Edit: I used Matlab's symbolic toolbox to evaluate a symbolic solution. However, this takes up to 20min for a single 9x9 (9 node Graph), which is not feasible, which led me to a faster numeric method. It's not a closed-form solution, but with the fixed-point iteration, one can approximate a solution quite well. I formulated the fixed-point problem as follows: $x_{n+1} = 2H-{\frac{2}{3}}I-{\frac{1}{3}}x_n^3$ with $x$ denoting the normalized adjacency matrix ($A$). I used the following python code to approximate the solution:
import numpy as np
def fixPointIteration(func, x0, iter, tol):
i = 0
e = 1
while(i <= iter and e > tol):
x = np.asarray(func(x0), dtype=float)
e = mse(func(x), x)
i += 1
x0 = x
print(f"ran for {i} iterations with error {e}")
return np.round(x, 10)
def normAdj2Adj(nAdj):
nAdj[nAdj != 0] = 1
return nAdj.transpose()
dim = heat.shape[0]
func = lambda A: 2*heat - (2/3)*np.eye(dim) - (1/3)*np.linalg.matrix_power(A, 3)

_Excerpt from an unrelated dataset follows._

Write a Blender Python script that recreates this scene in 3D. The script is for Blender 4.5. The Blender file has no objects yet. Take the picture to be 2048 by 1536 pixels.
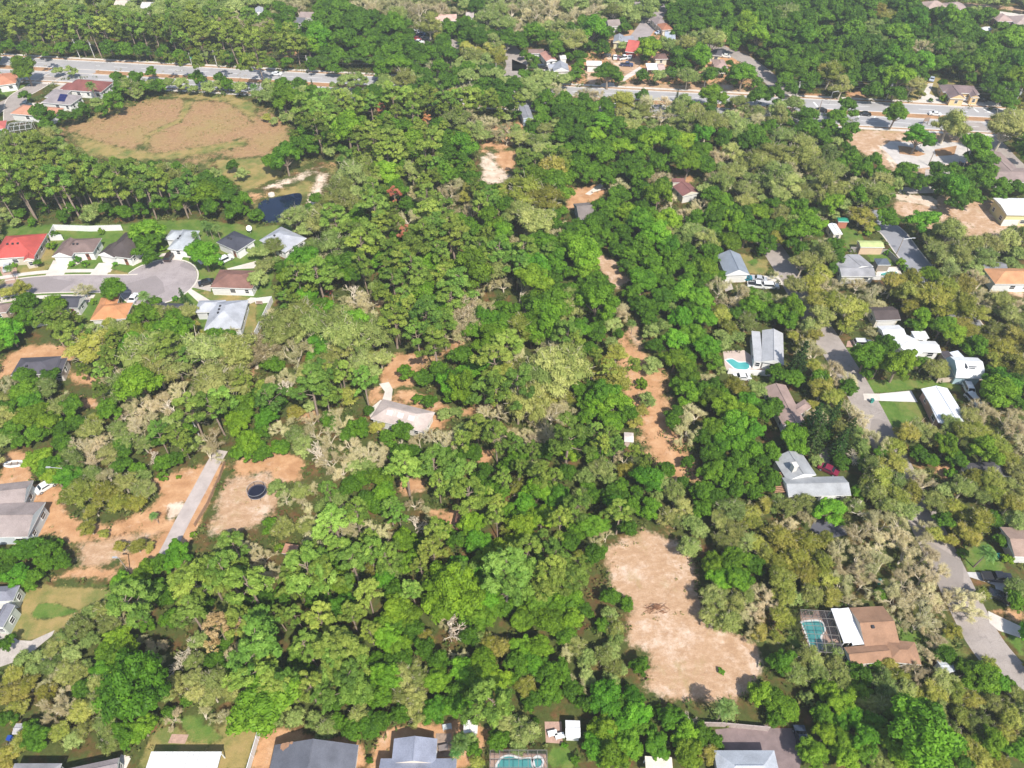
import bpy, math, random
import numpy as np
from mathutils import Vector, Matrix, noise as mnoise

# ---------------------------------------------------------------- camera, sky, sun, exposure
S = bpy.context.scene
C = S.collection
FPX, CX, CY, CAMH, PITCH = 1447.0, 1024.0, 768.0, 125.0, math.radians(45.7)
cam_d = bpy.data.cameras.new('camera'); cam = bpy.data.objects.new('camera', cam_d); C.objects.link(cam)
cam.location = (0, 0, CAMH); cam.rotation_euler = (math.pi/2-PITCH, 0, 0)
cam_d.sensor_width = 36; cam_d.lens = FPX/2048*36; cam_d.clip_start = 1; cam_d.clip_end = 12000
S.camera = cam
SUN_AZ, SUN_EL = math.radians(155), math.radians(51)
W = bpy.data.worlds.new('World'); S.world = W; W.use_nodes = True
nt = W.node_tree; bg = nt.nodes['Background']
sky = nt.nodes.new('ShaderNodeTexSky'); sky.sky_type = 'NISHITA'; sky.sun_disc = False
sky.sun_elevation = SUN_EL; sky.sun_rotation = SUN_AZ
nt.links.new(sky.outputs['Color'], bg.inputs['Color']); bg.inputs['Strength'].default_value = 0.125
tosun = Vector((math.sin(SUN_AZ)*math.cos(SUN_EL), math.cos(SUN_AZ)*math.cos(SUN_EL), math.sin(SUN_EL)))
sd = bpy.data.lights.new('sun', 'SUN'); sd.energy = 4.4; sd.angle = math.radians(0.53); sd.color = (1, .955, .88)
so = bpy.data.objects.new('sun', sd); so.rotation_euler = tosun.to_track_quat('Z', 'Y').to_euler(); so.location = (80, -150, 250); C.objects.link(so)
S.view_settings.view_transform = 'Standard'; S.view_settings.look = 'None'
S.view_settings.exposure = 0.62; S.view_settings.gamma = 1
S.cycles.max_bounces = 6; S.cycles.diffuse_bounces = 3; S.cycles.transparent_max_bounces = 12

# ---------------------------------------------------------------- plan helpers: a spot of the survey picture -> ground metres
CROP = dict(A=(0,0),B=(512,0),C=(1024,0),D=(1536,0),E=(0,380),F=(512,380),G=(1024,380),H=(1536,380),
            I=(0,760),J=(512,760),K=(1024,760),L=(1536,760),M=(0,1136),N=(512,1136),O=(1024,1136),P=(1536,1136))
def px(c, x, y):
    if c == 'X': return (x, y)
    o = CROP[c]; return (o[0]+x/3.84, o[1]+y/3.84)
def at(x, y, z=0.0):
    u = (x-CX)/FPX; v = (CY-y)/FPX
    dy = math.cos(PITCH)+v*math.sin(PITCH); dz = -math.sin(PITCH)+v*math.cos(PITCH)
    t = (z-CAMH)/dz
    return Vector((u*t, dy*t, z))
def proj(p):
    x, y, z = p[0], p[1], p[2]-CAMH
    d = y*math.cos(PITCH)-z*math.sin(PITCH); v = y*math.sin(PITCH)+z*math.cos(PITCH)
    return CX+FPX*x/d, CY-FPX*v/d, d
def pts(s, z=0.0):
    """'E 10,20 30,40' -> ground points"""
    t = s.split(); return [at(*px(t[0], *map(float, q.split(','))), z) for q in t[1:]]
def pxs(s):
    t = s.split(); return [px(t[0], *map(float, q.split(','))) for q in t[1:]]

def tag(o, label=None, cat=None, group=None, kind=None):
    if label: o['label'] = label
    if cat: o['category'] = cat
    if group: o['group'] = group
    if kind: o['kind'] = kind
    return o
def thing(name, label, cat, loc=(0,0,0), rz=0.0, group=None):
    o = bpy.data.objects.new(name, None); o.empty_display_size = .3; o.location = loc; o.rotation_euler = (0,0,rz)
    C.objects.link(o); return tag(o, label, cat, group)
def link(name, me, parent=None, loc=(0,0,0), rot=(0,0,0)):
    o = bpy.data.objects.new(name, me); C.objects.link(o); o.location = loc; o.rotation_euler = rot
    if parent: o.parent = parent
    return o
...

normalizedAdj = fixPointIteration(func=func, x0=np.eye(dim), iter=1000000, tol=1e-30)
recoveredAdj = normAdj2Adj(normalizedAdj)
I hope this can help somebody.
The solution matrix $A$ can be found in a straight forward manner.
The cubic matrix equation is
$$ H = \frac{1}{6} A^3 + \frac{1}{2} A + \dfrac{1}{3} I $$
Since $A$ (the unknown matrix) is symmetric, it can be diagonalized, and written as $ A = R D R^T $, where $D$ is a diagonal matrix and $R$ is an orthogonal (rotation) matrix.
Therefore the right hand side, becomes
$ R \left( \frac{1}{6} D^3 + \frac{1}{2} D + \frac{1}{3} I \right) R^T $
It follows from this that matrix $H$ (which is symmetric) must have the same matrix $R$ as the right hand side.
Thus our problem reduces to solving $n$ scalar cubic equations. If $D_H$ is the diagonal matrix associated with $H$, then
$ D_H = \frac{1}{6} D^3 + \frac{1}{2} D + \frac{1}{3} I $
Taking the diagonal elements of both sides one by one, a cubic equation in $D_{ii}$ can be constructed, and solved. Since this is a cubic equation, we have at least one real root, for $i = 1, \dots ,n $
Once all the diagonal elements of matrix $D$ have been computed, matrix $A$ is given by
$ A = R D R^T $
I've tested the above method and verified that it gives the correct solutions for the matrix $A$.